Information shown:
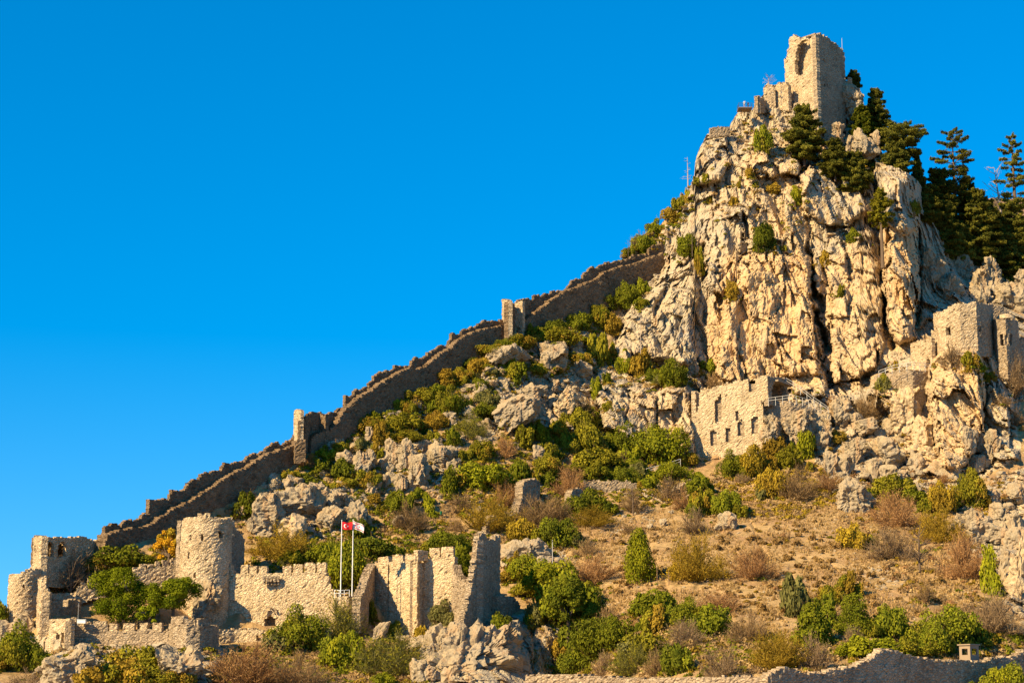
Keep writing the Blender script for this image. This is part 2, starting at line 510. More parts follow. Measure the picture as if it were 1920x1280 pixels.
BULGES = [   # outline in photo pixels, metres towards the viewer, edge radius in pixels
    ([(1655, 520), (1672, 440), (1690, 408), (1712, 430), (1722, 520), (1722, 600), (1715, 635), (1690, 648), (1668, 640), (1658, 600)], 7, 16),
    ([(1640, 322), (1660, 310), (1705, 320), (1715, 370), (1724, 430), (1690, 445), (1660, 420), (1648, 380)], 6, 14),
    ([(1550, 440), (1590, 425), (1625, 440), (1650, 500), (1660, 640), (1640, 700), (1560, 722), (1552, 640), (1560, 560), (1545, 500)], 4, 16),
    ([(1400, 470), (1440, 460), (1505, 480), (1520, 540), (1528, 640), (1545, 700), (1380, 722), (1340, 700), (1360, 560), (1385, 500)], 4, 18),
    ([(1330, 440), (1345, 410), (1390, 390), (1398, 430), (1390, 500), (1360, 560), (1325, 540), (1320, 480)], 4, 12),
    ([(1410, 300), (1420, 275), (1445, 268), (1500, 270), (1500, 330), (1440, 335), (1415, 325)], 4, 10),
    ([(1500, 330), (1530, 300), (1580, 310), (1615, 350), (1630, 400), (1590, 425), (1540, 420), (1505, 390)], 4, 14),
    ([(1118, 722), (1145, 706), (1200, 718), (1220, 735), (1285, 722), (1300, 760), (1306, 855), (1280, 860), (1240, 846), (1200, 836), (1160, 812), (1130, 802), (1118, 760)], 8, 10),
    ([(1155, 650), (1180, 570), (1230, 530), (1250, 470), (1290, 480), (1310, 540), (1300, 620), (1310, 690), (1250, 680), (1200, 665), (1165, 690)], 5, 18),
    ([(1738, 690), (1760, 656), (1842, 650), (1850, 720), (1850, 790), (1830, 850), (1800, 888), (1762, 882), (1748, 800), (1736, 730)], 10, 14),
    ([(1847, 715), (1870, 700), (1900, 720), (1903, 770), (1890, 802), (1862, 792), (1850, 760)], 6, 10),
    ([(1622, 735), (1640, 704), (1700, 692), (1745, 695), (1740, 722), (1690, 765), (1640, 775)], 5, 10),
    ([(1460, 640), (1490, 680), (1530, 675), (1550, 710), (1545, 750), (1490, 740), (1480, 705)], 4, 10),
    ([(900, 700), (930, 655), (975, 645), (985, 665), (940, 700), (925, 730)], 3, 10),
    ([(1010, 690), (1035, 635), (1065, 650), (1062, 690), (1030, 705)], 3, 10),
    ([(930, 790), (945, 755), (985, 740), (1010, 745), (1008, 790), (960, 805)], 4, 10),
    ([(1280, 330), (1300, 300), (1318, 260), (1360, 255), (1372, 300), (1350, 340), (1300, 350)], 3, 12),
    ([(85, 1300), (95, 1225), (150, 1205), (190, 1220), (180, 1260), (170, 1300)], 6, 14),
    ([(285, 1300), (310, 1230), (345, 1205), (400, 1210), (415, 1240), (390, 1300)], 5, 14),
]
CRACKS = [   # polyline, depth in metres, half width in pixels
    ([(1516, 470), (1528, 530), (1532, 600), (1547, 640), (1552, 700), (1562, 722)], 9, 6),
    ([(1652, 430), (1656, 520), (1660, 600), (1674, 650)], 8, 5),
    ([(1724, 430), (1727, 560), (1720, 645)], 7, 4),
    ([(1385, 395), (1398, 420), (1404, 465)], 6, 6),
    ([(1316, 420), (1318, 520), (1325, 560), (1320, 640), (1334, 700)], 3, 4),
    ([(1640, 330), (1640, 420), (1650, 490)], 7, 10),
    ([(1280, 500), (1296, 480), (1310, 470)], 4, 8),
    ([(1440, 335), (1470, 330), (1500, 336)], 3, 3),
    ([(1505, 390), (1520, 430), (1512, 470)], 4, 4),
    ([(1236, 735), (1232, 800), (1238, 845)], 3, 3),
    ([(1540, 560), (1548, 600)], 5, 6),
    ([(1180, 735), (1176, 790)], 2, 3),
    ([(1450, 480), (1452, 560), (1440, 640)], 1.6, 3),
    ([(1590, 440), (1596, 520), (1590, 600)], 2.0, 3),
    ([(1350, 300), (1345, 350), (1350, 420)], 3.0, 4),
    ([(1250, 540), (1225, 600), (1240, 660)], 3.0, 5),
    ([(1000, 1190), (1003, 1240), (1000, 1300)], 5, 6),
]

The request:
Pick out each line above that includes "pixels" and show it.

Exercise answer:
Keep writing the Blender script for this image. This is part 2, starting at line 510. More parts follow. Measure the picture as if it were 1920x1280 pixels.
BULGES = [   # outline in photo pixels, metres towards the viewer, edge radius in pixels
CRACKS = [   # polyline, depth in metres, half width in pixels